### Problem to work on:
Scan the material for the word "from", and copy each line where it shows up.

++++ Stored data ++++

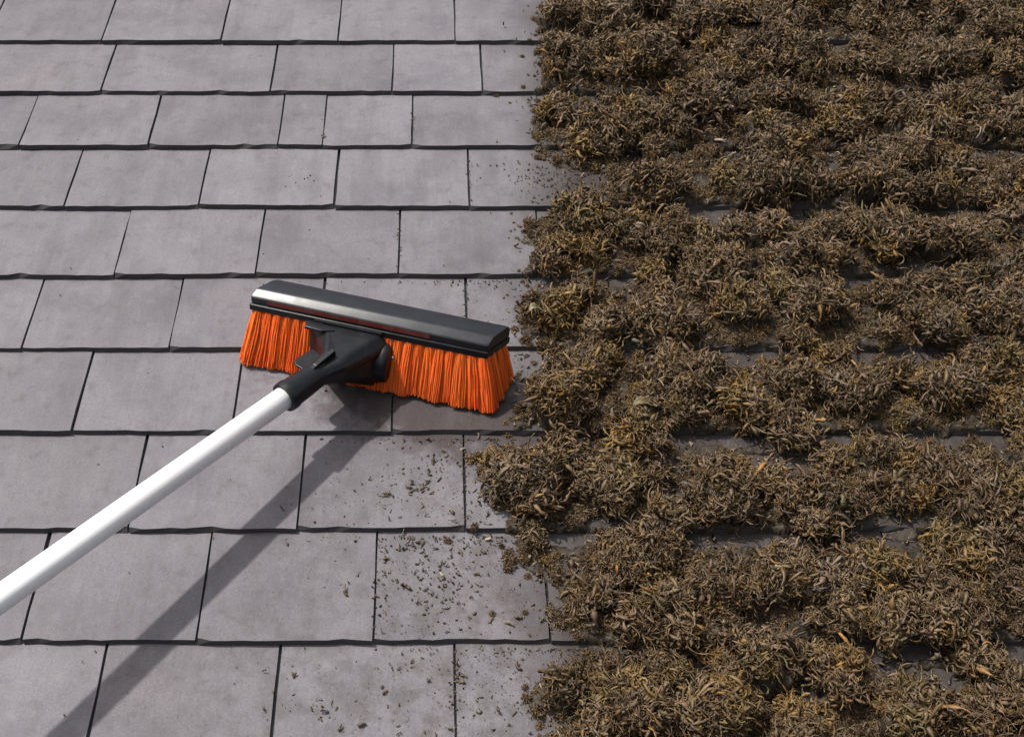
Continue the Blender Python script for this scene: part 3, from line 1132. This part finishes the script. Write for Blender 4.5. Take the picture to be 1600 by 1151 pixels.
def extrude_profile(prof, x0, x1, name, smooth=True, taper=0.0):
    bm = bmesh.new()
    rings = []
    c = Vector((sum(p[0] for p in prof) / len(prof), sum(p[1] for p in prof) / len(prof)))
    xs = [(x0, 0.92), (x0 + 0.0025, 1.0), (x1 - 0.0025, 1.0), (x1, 0.92)]
    for x, s in xs:
        rings.append([bm.verts.new((x + SK * q, c.x + (q - c.x) * (1 - (1 - s) * 0.5), c.y + (r - c.y) * s)) for q, r in prof])
    n = len(prof)
    for a, b in zip(rings[:-1], rings[1:]):
        for i in range(n):
            j = (i + 1) % n
            bm.faces.new((a[i], a[j], b[j], b[i]))
    bm.faces.new(rings[0])
    bm.faces.new(list(reversed(rings[-1])))
    me = bm_mesh(bm, name)
    if smooth:
        me.polygons.foreach_set('use_smooth', [len(p.vertices) == 4 for p in me.polygons])
    return me


def autosmooth(o, ang=35):
    m = o.modifiers.new('edges', 'EDGE_SPLIT')
    m.split_angle = math.radians(ang)


# lower flange that holds the tufts, then the moulded cover with a rounded front
fl = [(-0.0015, 0.0012), (0.0, 0.0), (DEPTH, 0.0), (DEPTH + 0.001, 0.001), (DEPTH + 0.001, 0.0088), (DEPTH, 0.0098), (0.0, 0.0098), (-0.0015, 0.0088)]
block = link('brush_block', extrude_profile(fl, -0.001, LEN + 0.001, 'brush_block'), M_BLACK, broom)
autosmooth(block)
arc = [(0.0008, 0.0104), (0.0000, 0.0180), (0.0006, 0.0194), (0.0018, 0.0205), (0.0095, 0.0262), (0.0112, 0.0272), (0.0150, 0.0277),
       (DEPTH - 0.010, 0.0277), (DEPTH - 0.003, 0.0256), (DEPTH, 0.0210), (DEPTH, 0.0104)]
cover_o = link('head_cover', extrude_profile(arc, 0.0, LEN, 'head_cover'), M_COVER, broom)
autosmooth(cover_o, 25)

M_REFLECTION = mat_plastic('dark_red_reflection', (0.11, 0.016, 0.011), 0.25, 0.5, 0.5)  # reddish reflection on the cover's front, painted as a thin coloured strip
refl_p = [(-0.0006, 0.0128), (0.0010, 0.0126), (0.0010, 0.0172), (-0.0004, 0.0174)]
refl = link('reflection_strip', extrude_profile(refl_p, 0.022, LEN - 0.075, 'reflection_strip', False), M_REFLECTION, cover_o)

# tufts
NV = 6


def tuft_mesh(seed, n=460):
    """a tuft of unit length 1 along -z (scaled per tuft), real width in metres"""
    r = np.random.default_rng(seed)
    a = r.uniform(0, 2 * np.pi, n)
    rad = np.sqrt(r.random(n))
    bx, by = rad * np.cos(a) * 0.0080, rad * np.sin(a) * 0.0064
    fan = r.uniform(1.05, 1.45, n)
    tx, ty = bx * fan + r.normal(0, 0.0011, n), by * fan + r.normal(0, 0.0011, n)
    ln = r.uniform(0.955, 1.015, n)
    bow = r.normal(0, 0.0010, (n, 2))
    rw = 0.00068
    V, Q = [], []
    for i in range(n):
        base = len(V)
        for t in (0.0, 0.4, 0.75, 1.0):
            cx = bx[i] + (tx[i] - bx[i]) * t + bow[i, 0] * math.sin(math.pi * t)
            cy = by[i] + (ty[i] - by[i]) * t + bow[i, 1] * math.sin(math.pi * t)
            w = rw * (1.0 if t < 1 else 0.7)
            for c in range(3):
                an = c * 2.0944 + i
                V.append((cx + w * math.cos(an), cy + w * math.sin(an), -t * ln[i]))
        for s in range(3):
            for c in range(3):
                c2 = (c + 1) % 3
                Q.append((base + s * 3 + c, base + s * 3 + c2, base + s * 3 + 3 + c2, base + s * 3 + 3 + c))
    me = raw_mesh('bristle_tuft', np.array(V), np.array(Q), True)
    me.materials.append(M_BRIS)
    return me


tufts = [tuft_mesh(100 + k) for k in range(NV)]
NX, NQ = 23, 4
TR = random.Random(4)
nhv, elv, ptv = Vector(nh), Vector(el), Vector(pt)
for iq in range(NQ):
    q = 0.0054 + iq * (DEPTH - 0.0116) / (NQ - 1)
    for ix in range(NX):
        x = 0.008 + SK * q + (LEN - 0.016) * ix / (NX - 1)
        e = (ix / (NX - 1)) * 2 - 1
        splay = (0.28 if e > 0 else 0.13) * (abs(e) ** 5) * (1 if e > 0 else -1) + TR.uniform(-0.022, 0.022)
        fq = (iq / (NQ - 1)) * 2 - 1
        front = (0.15 if fq < 0 else 0.09) * fq + TR.uniform(-0.03, 0.03)
        d = Vector((splay, front, -1.0)).normalized()                 # in head space
        dr = elv * d.x + ptv * d.y + nhv * d.z                        # in roof space
        p_roof = Vector(L0) + elv * x + ptv * q
        zhit = float(slate_z(p_roof.y + dr.y / -dr.z * p_roof.z)[0]) + 0.0012
        length = (p_roof.z - zhit) / -dr.z * TR.uniform(0.975, 1.0)
        o = bpy.data.objects.new('bristle_tuft', tufts[TR.randrange(NV)])
        COL.objects.link(o)
        o.parent = broom
        zax = -d
        xax = Vector((1, 0, 0))
        yax = zax.cross(xax).normalized()
        xax = yax.cross(zax).normalized()
        rot = Matrix((xax, yax, zax)).transposed().to_4x4()
        o.matrix_local = Matrix.Translation((x, q, 0.0015)) @ rot @ Matrix.Rotation(TR.choice((0, math.pi)), 4, 'Z') @ Matrix.Diagonal((1, 1, length, 1))

# pole
PA = np.array(plane(447, 619, 0.0885))
PIERCE = np.array(plane(934, 275, 0.0))
pd = PA - PIERCE
pd /= np.linalg.norm(pd)
PR = 0.0141


def lathe(prof, axis_p, axis_d, seg, name, cap=True):
    """prof: (t along the axis in metres, radius); roof space -> mesh in head space"""
    d = Vector(axis_d).normalized()
    a = d.orthogonal().normalized()
    b = d.cross(a)
    bm = bmesh.new()
    rings = []
    for t, r in prof:
        c = Vector(axis_p) + d * t
        rings.append([bm.verts.new(H_(c + (a * math.cos(k * 2 * math.pi / seg) + b * math.sin(k * 2 * math.pi / seg)) * r)) for k in range(seg)])
    for A, B in zip(rings[:-1], rings[1:]):
        for i in range(seg):
            j = (i + 1) % seg
            bm.faces.new((A[i], A[j], B[j], B[i]))
    if cap:
        bm.faces.new(rings[0])
        bm.faces.new(list(reversed(rings[-1])))
    me = bm_mesh(bm, name)
    me.polygons.foreach_set('use_smooth', [len(p.vertices) == 4 for p in me.polygons])
    return me


pole = link('pole', lathe([(-0.05, PR), (1.45, PR)], PA, pd, 48, 'pole'), M_WHITE, broom)
cap = link('end_cap', lathe([(1.44, PR + 0.0015), (1.475, PR + 0.0015), (1.48, PR - 0.002)], PA, pd, 32, 'end_cap'), M_BLACK, pole)
autosmooth(cap)

# moulded socket: bracket on the head, wedge body, collar round the pole
socket_prof = [(0.004, PR + 0.0045), (0.0, PR + 0.0052), (-0.006, PR + 0.0052), (-0.010, PR + 0.0040), (-0.045, PR + 0.0022), (-0.062, PR + 0.0010), (-0.085, PR - 0.001)]
collar = lathe(socket_prof, PA, pd, 40, 'collar')


def loft(sections, name):
    """sections: closed loops of roof-space points, same count"""
    bm = bmesh.new()
    R = [[bm.verts.new(H_(p)) for p in s] for s in sections]
    n = len(R[0])
    for A, B in zip(R[:-1], R[1:]):
        for i in range(n):
            j = (i + 1) % n
            bm.faces.new((A[i], A[j], B[j], B[i]))
    bm.faces.new(R[0])
    bm.faces.new(list(reversed(R[-1])))
    return bm_mesh(bm, name)


nz = np.array([0, 0, 1.0])
side = np.cross(pd, nz)
side /= np.linalg.norm(side)                      # horizontal, across the pole
if side @ el < 0:
    side = -side
pup = np.cross(side, pd)
if pup[2] < 0:
    pup = -pup


def rect(c, ax, ay, w0, w1, h0, h1, ch=0.25):
    """octagonal section round c: from -w0 to w1 along ax and -h0 to h1 along ay"""
    k = ch * min(w0 + w1, h0 + h1)
    return [c + ax * x + ay * y for x, y in ((-w0 + k, -h0), (w1 - k, -h0), (w1, -h0 + k), (w1, h1 - k), (w1 - k, h1), (-w0 + k, h1), (-w0, h1 - k), (-w0, -h0 + k))]


hx = lambda x, q, r: np.array(L0) + el * x + pt * q + nh * r
S0 = PA - pd * 0.050
S1 = PA - pd * 0.078
XB = 0.132                                        # where the bracket sits along the head
body = loft([
    rect(S0, side, pup, 0.0135, 0.0150, 0.0140, 0.0140, 0.28),
    rect(S1, side, pup, 0.0190, 0.0230, 0.0230, 0.0150, 0.22),
    rect(hx(XB + 0.004, -0.018, -0.016), el, nh, 0.040, 0.046, 0.048, 0.020, 0.20),
    rect(hx(XB, -0.004, -0.018), el, nh, 0.050, 0.054, 0.058, 0.023, 0.12),  # lower part deepened in shape to stand for the black shade beneath the joint
    rect(hx(XB, 0.006, -0.018), el, nh, 0.050, 0.054, 0.058, 0.017, 0.12),
], 'socket')
socket = link('socket', body, M_BLACK, broom)
bv = socket.modifiers.new('bevel', 'BEVEL')
bv.width = 0.0035
bv.segments = 4
bv.limit_method = 'ANGLE'
bv.angle_limit = math.radians(30)
co = link('collar', collar, M_BLACK, socket)
autosmooth(co)


def plate(pts, thick, nrm, name, parent=socket, mat=M_BLACK):
    """flat fin: outline in roof space, given thickness along nrm"""
    nrm = np.array(nrm) / np.linalg.norm(nrm)
    A = [np.array(p) + nrm * thick / 2 for p in pts]
    B = [np.array(p) - nrm * thick / 2 for p in pts]
    bm = bmesh.new()
    a = [bm.verts.new(H_(p)) for p in A]
    b = [bm.verts.new(H_(p)) for p in B]
    bm.faces.new(a)
    bm.faces.new(list(reversed(b)))
    n = len(a)
    for i in range(n):
        j = (i + 1) % n
        bm.faces.new((a[i], a[j], b[j], b[i]))
    o = link(name, bm_mesh(bm, name), mat, parent)
    m = o.modifiers.new('bevel', 'BEVEL')
    m.width = 0.0006
    m.segments = 2
    return o


# fins and ribs of the moulding
T0 = S1 + pup * 0.0145
plate([S0 + pup * 0.012 - side * 0.002 + pd * 0.012, S1 + pup * 0.013 - pd * 0.004, S1 + pup * 0.024 - pd * 0.002, S0 + pup * 0.020 + pd * 0.002], 0.006, side, 'rib')
plate([S0 - side * 0.010 + pd * 0.004, S1 - side * 0.012, S1 - side * 0.034, S0 - side * 0.036 + pd * 0.002, S0 - side * 0.028 + pd * 0.006], 0.004, pup, 'fin')
plate([hx(XB - 0.040, -0.002, 0.004), hx(XB - 0.012, -0.016, 0.004), hx(XB - 0.028, -0.022, 0.003), hx(XB - 0.052, -0.018, 0.002), hx(XB - 0.054, -0.006, 0.004)], 0.004, nh, 'fin')
plate([hx(XB - 0.044, -0.0035, -0.002), hx(XB + 0.046, -0.0035, -0.002), hx(XB + 0.046, -0.0035, 0.0085), hx(XB - 0.044, -0.0035, 0.0085)], 0.004, pt, 'bracket')
kx = hx(XB, 0.000, -0.034)
kn = link('hinge_knuckle', lathe([(0.020, 0.018), (0.040, 0.0270), (0.052, 0.0285), (0.0570, 0.0275), (0.0600, 0.0245), (0.0615, 0.019), (0.062, 0.008)], kx, el, 36, 'hinge_knuckle'), M_BLACK, socket)
autosmooth(kn)
scr = link('screw', lathe([(0.0, 0.0030), (0.0025, 0.0030), (0.0035, 0.0018)], hx(XB + 0.0612, -0.004, -0.024), el, 14, 'screw'), M_STEEL, socket)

++++

### The output:
Continue the Blender Python script for this scene: part 3, from line 1132. This part finishes the script. Write for Blender 4.5. Take the picture to be 1600 by 1151 pixels.
    """octagonal section round c: from -w0 to w1 along ax and -h0 to h1 along ay"""